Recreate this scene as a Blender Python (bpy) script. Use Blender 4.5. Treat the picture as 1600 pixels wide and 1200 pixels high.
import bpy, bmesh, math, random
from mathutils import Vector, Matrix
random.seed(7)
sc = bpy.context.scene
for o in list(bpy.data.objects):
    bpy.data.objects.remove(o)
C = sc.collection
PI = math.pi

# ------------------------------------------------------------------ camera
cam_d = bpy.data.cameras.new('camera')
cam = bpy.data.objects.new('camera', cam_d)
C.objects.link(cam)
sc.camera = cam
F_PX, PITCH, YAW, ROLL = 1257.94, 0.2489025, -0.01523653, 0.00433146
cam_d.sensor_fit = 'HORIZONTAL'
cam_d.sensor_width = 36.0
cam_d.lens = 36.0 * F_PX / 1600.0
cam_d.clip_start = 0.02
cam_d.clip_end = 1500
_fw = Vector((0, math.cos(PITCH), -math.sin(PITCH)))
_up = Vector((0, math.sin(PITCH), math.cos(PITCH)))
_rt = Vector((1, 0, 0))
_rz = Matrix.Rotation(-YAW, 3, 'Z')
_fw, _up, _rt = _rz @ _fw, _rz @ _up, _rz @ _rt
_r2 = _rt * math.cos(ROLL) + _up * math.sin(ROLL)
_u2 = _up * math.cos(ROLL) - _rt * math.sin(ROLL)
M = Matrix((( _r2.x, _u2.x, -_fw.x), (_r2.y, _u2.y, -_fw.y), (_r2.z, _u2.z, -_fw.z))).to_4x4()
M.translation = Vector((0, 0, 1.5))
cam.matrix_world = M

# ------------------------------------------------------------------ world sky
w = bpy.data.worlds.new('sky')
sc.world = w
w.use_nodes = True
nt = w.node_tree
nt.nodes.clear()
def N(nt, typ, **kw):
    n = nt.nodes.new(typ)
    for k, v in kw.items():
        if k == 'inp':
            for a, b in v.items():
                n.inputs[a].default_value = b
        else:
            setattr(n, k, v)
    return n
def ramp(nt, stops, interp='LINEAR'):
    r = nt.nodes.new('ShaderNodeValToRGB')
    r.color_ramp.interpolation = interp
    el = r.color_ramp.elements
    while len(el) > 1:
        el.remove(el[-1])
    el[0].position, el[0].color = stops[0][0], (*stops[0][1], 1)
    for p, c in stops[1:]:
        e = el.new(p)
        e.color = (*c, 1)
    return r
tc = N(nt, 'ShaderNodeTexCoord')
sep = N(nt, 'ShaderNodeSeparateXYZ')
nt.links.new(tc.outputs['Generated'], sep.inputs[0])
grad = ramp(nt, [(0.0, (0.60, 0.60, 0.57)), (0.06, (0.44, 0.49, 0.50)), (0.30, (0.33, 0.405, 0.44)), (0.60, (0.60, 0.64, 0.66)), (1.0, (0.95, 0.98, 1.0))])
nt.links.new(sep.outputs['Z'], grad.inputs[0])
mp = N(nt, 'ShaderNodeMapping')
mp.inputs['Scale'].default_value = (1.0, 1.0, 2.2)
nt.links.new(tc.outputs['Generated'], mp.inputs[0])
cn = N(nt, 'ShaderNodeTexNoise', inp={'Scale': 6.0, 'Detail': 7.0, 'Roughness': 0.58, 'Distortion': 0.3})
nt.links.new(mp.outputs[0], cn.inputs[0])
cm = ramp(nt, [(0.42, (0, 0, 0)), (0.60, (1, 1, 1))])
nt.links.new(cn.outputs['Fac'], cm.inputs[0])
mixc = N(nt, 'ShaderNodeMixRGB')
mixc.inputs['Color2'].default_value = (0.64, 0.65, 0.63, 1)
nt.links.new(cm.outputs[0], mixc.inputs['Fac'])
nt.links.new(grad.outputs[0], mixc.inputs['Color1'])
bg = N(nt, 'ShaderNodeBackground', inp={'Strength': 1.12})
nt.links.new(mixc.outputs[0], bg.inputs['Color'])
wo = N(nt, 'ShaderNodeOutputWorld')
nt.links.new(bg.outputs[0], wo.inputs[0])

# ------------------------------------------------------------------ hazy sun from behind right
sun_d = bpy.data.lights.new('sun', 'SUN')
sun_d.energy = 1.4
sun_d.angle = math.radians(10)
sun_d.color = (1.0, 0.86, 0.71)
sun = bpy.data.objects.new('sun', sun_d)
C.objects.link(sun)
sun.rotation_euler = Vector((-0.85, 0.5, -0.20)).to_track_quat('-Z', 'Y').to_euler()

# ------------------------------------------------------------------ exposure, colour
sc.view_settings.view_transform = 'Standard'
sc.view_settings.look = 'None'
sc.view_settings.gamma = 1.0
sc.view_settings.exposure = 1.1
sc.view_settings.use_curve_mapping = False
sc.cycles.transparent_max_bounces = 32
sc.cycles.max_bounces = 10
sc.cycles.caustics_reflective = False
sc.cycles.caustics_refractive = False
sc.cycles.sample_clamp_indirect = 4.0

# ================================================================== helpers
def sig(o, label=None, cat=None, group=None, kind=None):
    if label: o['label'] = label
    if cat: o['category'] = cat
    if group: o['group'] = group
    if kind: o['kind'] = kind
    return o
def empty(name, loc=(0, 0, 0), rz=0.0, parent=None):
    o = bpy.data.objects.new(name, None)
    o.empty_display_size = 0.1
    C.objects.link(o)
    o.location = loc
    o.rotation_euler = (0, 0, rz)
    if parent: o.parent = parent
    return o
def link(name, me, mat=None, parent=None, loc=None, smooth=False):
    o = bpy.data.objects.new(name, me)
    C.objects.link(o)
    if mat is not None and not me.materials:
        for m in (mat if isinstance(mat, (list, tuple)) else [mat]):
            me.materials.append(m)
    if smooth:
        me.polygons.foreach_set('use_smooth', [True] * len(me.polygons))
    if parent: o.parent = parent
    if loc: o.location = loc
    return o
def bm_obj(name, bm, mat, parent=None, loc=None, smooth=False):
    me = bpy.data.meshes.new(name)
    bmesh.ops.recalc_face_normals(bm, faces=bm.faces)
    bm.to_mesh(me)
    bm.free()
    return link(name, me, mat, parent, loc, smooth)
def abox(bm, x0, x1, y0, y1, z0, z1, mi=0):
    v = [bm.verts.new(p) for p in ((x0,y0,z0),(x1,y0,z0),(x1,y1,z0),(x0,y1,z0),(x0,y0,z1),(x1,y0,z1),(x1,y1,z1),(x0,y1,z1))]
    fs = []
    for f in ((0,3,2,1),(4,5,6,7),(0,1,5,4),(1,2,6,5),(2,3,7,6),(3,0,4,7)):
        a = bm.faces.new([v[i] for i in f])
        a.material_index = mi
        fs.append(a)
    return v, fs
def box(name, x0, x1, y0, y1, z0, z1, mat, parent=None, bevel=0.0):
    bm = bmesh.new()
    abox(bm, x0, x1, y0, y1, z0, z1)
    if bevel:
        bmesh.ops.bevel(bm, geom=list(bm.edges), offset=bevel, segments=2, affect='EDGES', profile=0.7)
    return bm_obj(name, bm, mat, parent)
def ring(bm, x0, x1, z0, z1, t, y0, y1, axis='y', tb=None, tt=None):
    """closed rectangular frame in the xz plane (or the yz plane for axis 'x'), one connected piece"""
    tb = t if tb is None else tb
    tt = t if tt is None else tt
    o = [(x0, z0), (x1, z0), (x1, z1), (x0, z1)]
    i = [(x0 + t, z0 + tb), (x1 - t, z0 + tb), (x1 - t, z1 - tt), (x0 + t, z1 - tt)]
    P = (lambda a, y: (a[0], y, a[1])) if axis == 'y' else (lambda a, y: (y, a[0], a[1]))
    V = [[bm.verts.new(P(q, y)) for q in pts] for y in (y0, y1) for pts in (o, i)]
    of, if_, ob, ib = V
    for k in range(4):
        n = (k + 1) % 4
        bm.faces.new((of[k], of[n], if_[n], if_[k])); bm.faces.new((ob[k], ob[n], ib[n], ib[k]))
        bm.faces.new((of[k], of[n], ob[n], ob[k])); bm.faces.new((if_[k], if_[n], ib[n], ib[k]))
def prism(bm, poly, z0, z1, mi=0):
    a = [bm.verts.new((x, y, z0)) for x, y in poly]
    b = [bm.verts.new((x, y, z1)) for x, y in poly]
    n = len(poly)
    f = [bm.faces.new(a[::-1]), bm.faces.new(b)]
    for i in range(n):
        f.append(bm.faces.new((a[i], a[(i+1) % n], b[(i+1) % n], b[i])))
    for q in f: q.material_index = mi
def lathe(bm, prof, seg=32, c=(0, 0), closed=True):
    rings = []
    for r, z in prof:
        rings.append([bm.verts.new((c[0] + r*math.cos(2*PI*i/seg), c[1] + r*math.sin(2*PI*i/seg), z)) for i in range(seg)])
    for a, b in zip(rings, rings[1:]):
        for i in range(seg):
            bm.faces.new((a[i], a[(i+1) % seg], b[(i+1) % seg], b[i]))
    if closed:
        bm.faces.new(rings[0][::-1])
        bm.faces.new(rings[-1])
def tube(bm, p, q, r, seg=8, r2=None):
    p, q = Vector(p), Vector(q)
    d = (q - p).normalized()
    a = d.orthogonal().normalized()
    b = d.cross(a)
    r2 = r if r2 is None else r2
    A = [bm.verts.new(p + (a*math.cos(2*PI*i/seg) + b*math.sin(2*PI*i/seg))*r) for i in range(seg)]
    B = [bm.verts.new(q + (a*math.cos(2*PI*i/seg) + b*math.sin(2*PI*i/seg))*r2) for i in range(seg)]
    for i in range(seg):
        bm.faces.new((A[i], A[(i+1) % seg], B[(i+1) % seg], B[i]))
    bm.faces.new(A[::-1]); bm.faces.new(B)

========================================

Give again, word for word, the lines of the listing, starting at its first line and ending with the line containing "cam.matrix_world = M".

**WRITTEN SOLUTION**
Recreate this scene as a Blender Python (bpy) script. Use Blender 4.5. Treat the picture as 1600 pixels wide and 1200 pixels high.
import bpy, bmesh, math, random
from mathutils import Vector, Matrix
random.seed(7)
sc = bpy.context.scene
for o in list(bpy.data.objects):
    bpy.data.objects.remove(o)
C = sc.collection
PI = math.pi

# ------------------------------------------------------------------ camera
cam_d = bpy.data.cameras.new('camera')
cam = bpy.data.objects.new('camera', cam_d)
C.objects.link(cam)
sc.camera = cam
F_PX, PITCH, YAW, ROLL = 1257.94, 0.2489025, -0.01523653, 0.00433146
cam_d.sensor_fit = 'HORIZONTAL'
cam_d.sensor_width = 36.0
cam_d.lens = 36.0 * F_PX / 1600.0
cam_d.clip_start = 0.02
cam_d.clip_end = 1500
_fw = Vector((0, math.cos(PITCH), -math.sin(PITCH)))
_up = Vector((0, math.sin(PITCH), math.cos(PITCH)))
_rt = Vector((1, 0, 0))
_rz = Matrix.Rotation(-YAW, 3, 'Z')
_fw, _up, _rt = _rz @ _fw, _rz @ _up, _rz @ _rt
_r2 = _rt * math.cos(ROLL) + _up * math.sin(ROLL)
_u2 = _up * math.cos(ROLL) - _rt * math.sin(ROLL)
M = Matrix((( _r2.x, _u2.x, -_fw.x), (_r2.y, _u2.y, -_fw.y), (_r2.z, _u2.z, -_fw.z))).to_4x4()
M.translation = Vector((0, 0, 1.5))
cam.matrix_world = M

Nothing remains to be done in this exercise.